Keracunan MBG: Ketika Program Makanan Bergizi Gratis Gagal Menjaga Kepercayaan

Redaksi |
Ir. La Mema Parandy, S.T., M.M.CBPA
OPINI — Program Makanan Bergizi Gratis (MBG) yang diluncurkan pemerintah pada Januari 2025 hadir dengan tujuan mulia: menyediakan asupan bergizi bagi anak-anak sekolah. Namun, setelah sembilan bulan berjalan, program ini justru jadi sorotan akibat ribuan kasus keracunan di berbagai daerah. Data Jaringan Pemantau Pendidikan Indonesia (JPPI) mencatat 6.452 anak menjadi korban hingga September 2025, dengan Jawa Barat sebagai episentrum.
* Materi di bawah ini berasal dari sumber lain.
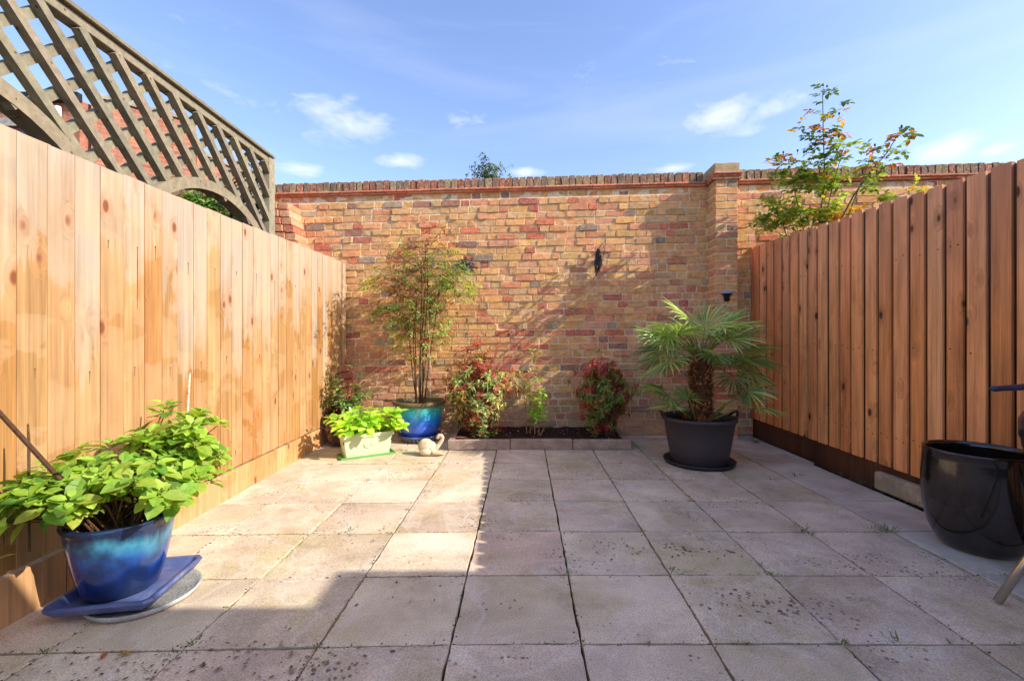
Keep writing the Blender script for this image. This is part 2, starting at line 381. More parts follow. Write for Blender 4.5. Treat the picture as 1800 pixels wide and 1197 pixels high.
M_teal = glaze('turquoise_blue_glaze', 'teal_blue'); M_deep = glaze('deep_blue_glaze', 'deep_blue'); M_black = glaze('black_glaze', 'black')
M_brown = glaze('brown_glaze', 'brown'); M_tray = glaze('blue_tray_glaze', 'tray_blue')

def glass_mat():
    t = NT('clear_glass'); t.fin((.95, .97, 1.0), .02, .5, Transmission_Weight=1.0); t.b.inputs['IOR'].default_value = 1.3; return t.m
M_glass = glass_mat()
def housebrick():
    t = NT('house_brick'); o = t.obj(); sp = t.n.new('ShaderNodeSeparateXYZ'); t.l.new(o, sp.inputs[0])
    cb = t.n.new('ShaderNodeCombineXYZ'); t.l.new(t.math('ADD', sp.outputs[0], sp.outputs[1]), cb.inputs[0]); t.l.new(sp.outputs[2], cb.inputs[1])
    b = t.n.new('ShaderNodeTexBrick'); t.l.new(cb.outputs[0], b.inputs[0]); b.inputs['Scale'].default_value = 1.0
    b.inputs['Brick Width'].default_value = .225; b.inputs['Row Height'].default_value = .075; b.inputs['Mortar Size'].default_value = .008; b.inputs['Mortar Smooth'].default_value = .3
    b.inputs['Color1'].default_value = (*srgb(146, 88, 70), 1); b.inputs['Color2'].default_value = (*srgb(172, 112, 88), 1); b.inputs['Mortar'].default_value = (*srgb(150, 128, 104), 1)
    col = t.mix(1.0, b.outputs[0], t.ramp(t.noise(o, 9, 5), [(.3, .75), (.7, 1.2)]), 'MULTIPLY'); col = t.mix(1.0, col, t.attr('Col'), 'MULTIPLY')
    t.bump(b.outputs['Fac'], -.6, .01); return t.fin(col, .9, .15)
M_house = housebrick()

# ------------------------------------------------------------------ ground
g = MB(); g.add([(-400,-400,-.03),(400,-400,-.03),(400,800,-.03),(-400,800,-.03)], [(0,1,2,3)], srgb(96, 82, 62))
g.build('ground', M_soil, kind='structure')
XL, XR = -1.92, 2.65
# bedding under the slabs
g = MB(); g.add([(-3.2,-.3,-.027),(XR+.02,-.3,-.027),(XR+.02,5.2,-.027),(-3.2,5.2,-.027)], [(0,1,2,3)], srgb(58, 48, 36))
g.build('joint_sand', M_soil, kind='structure')

def clip(poly, nx, ny, c):     # keep nx*x+ny*y<=c
    out = []
    for i in range(len(poly)):
        a = poly[i]; b = poly[(i+1) % len(poly)]; da = nx*a[0]+ny*a[1]-c; db = nx*b[0]+ny*b[1]-c
        if da <= 0: out.append(a)
        if da*db < 0:
            t = da/(da-db); out.append((a[0]+(b[0]-a[0])*t, a[1]+(b[1]-a[1])*t))
    return out
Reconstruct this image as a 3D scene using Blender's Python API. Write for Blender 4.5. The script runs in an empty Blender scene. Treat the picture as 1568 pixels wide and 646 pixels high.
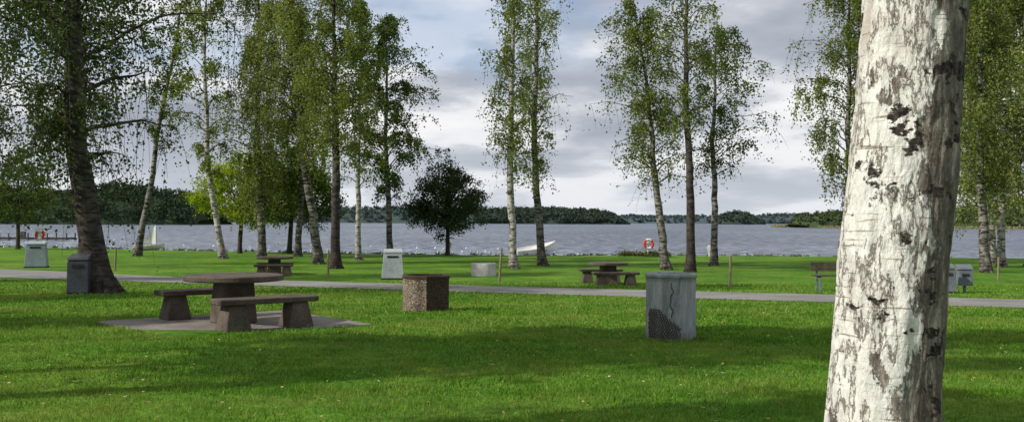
import bpy, math, random
import numpy as np
from mathutils import Vector, Matrix, noise as mnoise

scene = bpy.context.scene
COL = scene.collection
rng = np.random.default_rng(7)
random.seed(7)

# ------------------------------------------------------------------ materials
def newmat(name):
    m = bpy.data.materials.new(name); m.use_nodes = True
    nt = m.node_tree; nt.nodes.clear()
    out = nt.nodes.new('ShaderNodeOutputMaterial')
    return m, nt, out

def N(nt, t, **kw):
    n = nt.nodes.new(t)
    for k, v in kw.items():
        setattr(n, k, v)
    return n

def ramp(nt, fac, stops, interp='LINEAR'):
    r = nt.nodes.new('ShaderNodeValToRGB')
    r.color_ramp.interpolation = interp
    el = r.color_ramp.elements
    while len(el) > 1: el.remove(el[-1])
    for i, (p, c) in enumerate(stops):
        e = el[0] if i == 0 else el.new(p)
        e.position = p
        if not hasattr(c, '__len__'): c = (c, c, c)
        e.color = (c[0], c[1], c[2], 1)
    nt.links.new(fac, r.inputs[0])
    return r.outputs[0]

def mixc(nt, fac, a, b, mode='MIX'):
    m = nt.nodes.new('ShaderNodeMix'); m.data_type = 'RGBA'; m.blend_type = mode
    for sock, v in ((m.inputs[0], fac), (m.inputs[6], a), (m.inputs[7], b)):
        if isinstance(v, bpy.types.NodeSocket): nt.links.new(v, sock)
        elif hasattr(v, '__len__'): sock.default_value = (v[0], v[1], v[2], 1)
        else: sock.default_value = v
    return m.outputs[2]

def mathn(nt, op, a, b=None, clamp=False):
    n = nt.nodes.new('ShaderNodeMath'); n.operation = op; n.use_clamp = clamp
    for k_, v_ in enumerate((a, b)):
        if v_ is None: continue
        if isinstance(v_, bpy.types.NodeSocket): nt.links.new(v_, n.inputs[k_])
        else: n.inputs[k_].default_value = v_
    return n.outputs[0]

def coords(nt, scale=(1, 1, 1), kind='Object'):
    tc = nt.nodes.new('ShaderNodeTexCoord')
    mp = nt.nodes.new('ShaderNodeMapping')
    mp.inputs['Scale'].default_value = scale
    nt.links.new(tc.outputs[kind], mp.inputs[0])
    return mp.outputs[0]

def noise(nt, vec, scale, detail=4, rough=.55):
    n = nt.nodes.new('ShaderNodeTexNoise')
    n.inputs['Scale'].default_value = scale
    n.inputs['Detail'].default_value = detail
    n.inputs['Roughness'].default_value = rough
    nt.links.new(vec, n.inputs['Vector'])
    return n.outputs[0]

def voro(nt, vec, scale, feature='F1'):
    n = nt.nodes.new('ShaderNodeTexVoronoi')
    n.feature = feature
    n.inputs['Scale'].default_value = scale
    nt.links.new(vec, n.inputs['Vector'])
    return n.outputs['Distance']

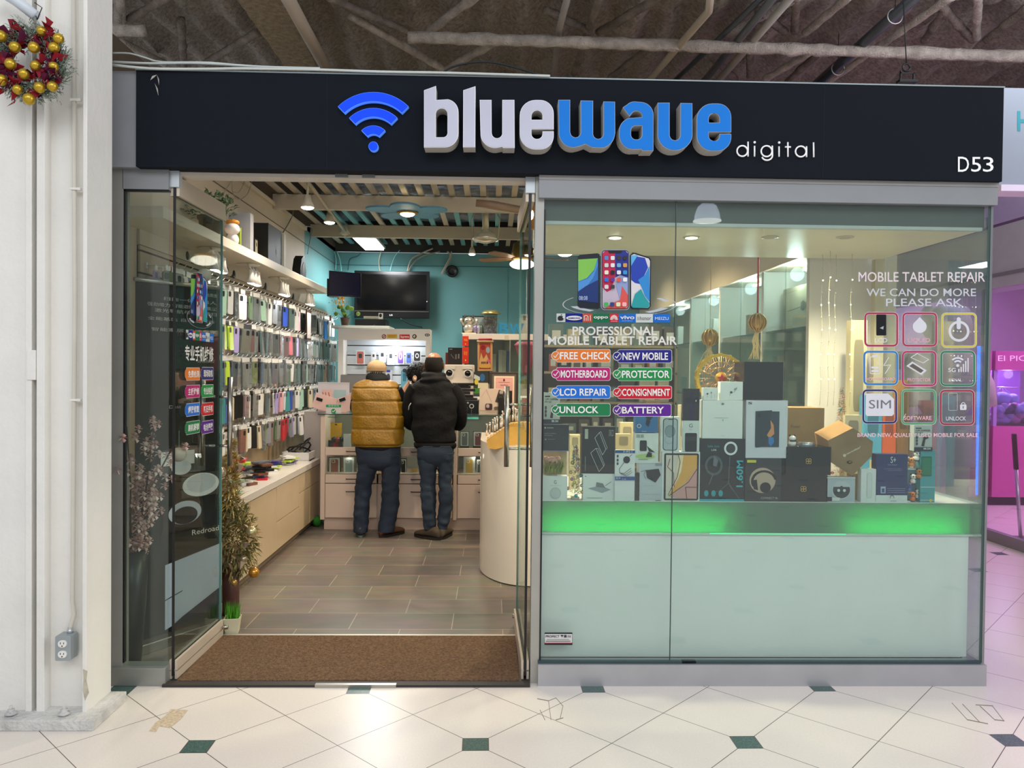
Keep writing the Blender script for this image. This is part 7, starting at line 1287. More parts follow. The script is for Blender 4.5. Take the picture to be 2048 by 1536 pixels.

Kasus ini bukan sekadar angka statistik. Anak-anak usia SD dan SMP, rentang 6-15 tahun, mengalami mual, muntah, dan diare usai menyantap hidangan MBG. Menurut Badan Gizi Nasional (BGN), penyebab utama adalah kontaminasi bakteri Salmonella dan Escherichia coli, disertai buruknya penyimpanan bahan seperti telur busuk, sayur berbelatung, dan daging asam. Kejadian di Bandung Barat yang memakan korban jiwa pada 24 September menambah luka mendalam bagi orang tua dan guru. Beban biaya pengobatan pun membengkak hingga lebih dari Rp 50 miliar. Tak kalah penting, trauma psikologis membuat banyak orang tua melarang anaknya menyentuh makanan MBG.

Masalah utama ada pada pengelolaan dapur penyedia MBG atau Satuan Penyediaan Pangan Bergizi (SPPG). Setiap dapur wajib mempunyai sertifikat halal dari BPJPH serta standar keamanan pangan (HACCP) dan sanitasi (SLHS). Namun, banyak dapur beroperasi tanpa sertifikasi. Kementerian Kesehatan dan BGN menargetkan 100% dapur tersertifikasi akhir 2025, namun langkah ini datang terlambat. Pusat Pengkajian dan Pemberdayaan Petani (P2G) bahkan menilai sertifikasi wajibnya dilakukan sejak awal agar bencana dapat dicegah.

Kekecewaan masyarakat pun memuncak. Tagar #HentikanMBG menjadi trending di platform X, dengan 70% netizen menuntut evaluasi total atau penghentian program. Media besar seperti Tempo dan Kompas menyoroti lemahnya sanksi untuk pelanggar standar. Kajian akademik dari UIN Jakarta menyebut kebijakan MBG menciptakan "krisis akuntabilitas" yang merusak kepercayaan publik.

Langkah penyelamatan harus segera diambil. Pertama, pemerintah wajib menerapkan prinsip zero tolerance terhadap dapur tanpa sertifikasi dengan sanksi tegas sesuai Undang-undang Pangan No. 18/2012. Kedua, pembinaan petani muda dan milenial agar terlibat dalam rantai pasok bahan pangan halal berstandar Global GAP dan HACCP harus diintensifkan guna menjamin kualitas dan keberlanjutan pangan. Ketiga, sebagian anggaran MBG bisa dialihkan ke kantin sekolah yang pengawasannya lebih langsung dan transparan. Publikasi rutin hasil uji laboratorium juga penting untuk mengembalikan kepercayaan masyarakat.

MBG adalah ide mulia yang harus didukung, tapi implementasi yang lemah merugikan anak-anak yang seharusnya terlindungi. Anak-anak Indonesia berhak mendapatkan makanan aman, bergizi, dan halal, bukan harus menanggung risiko keracunan dan trauma. Pemerintah harus bertindak cepat dan tegas agar program MBG kembali menjadi solusi gizi anak bangsa, bukan ancaman bagi masa depan generasi muda.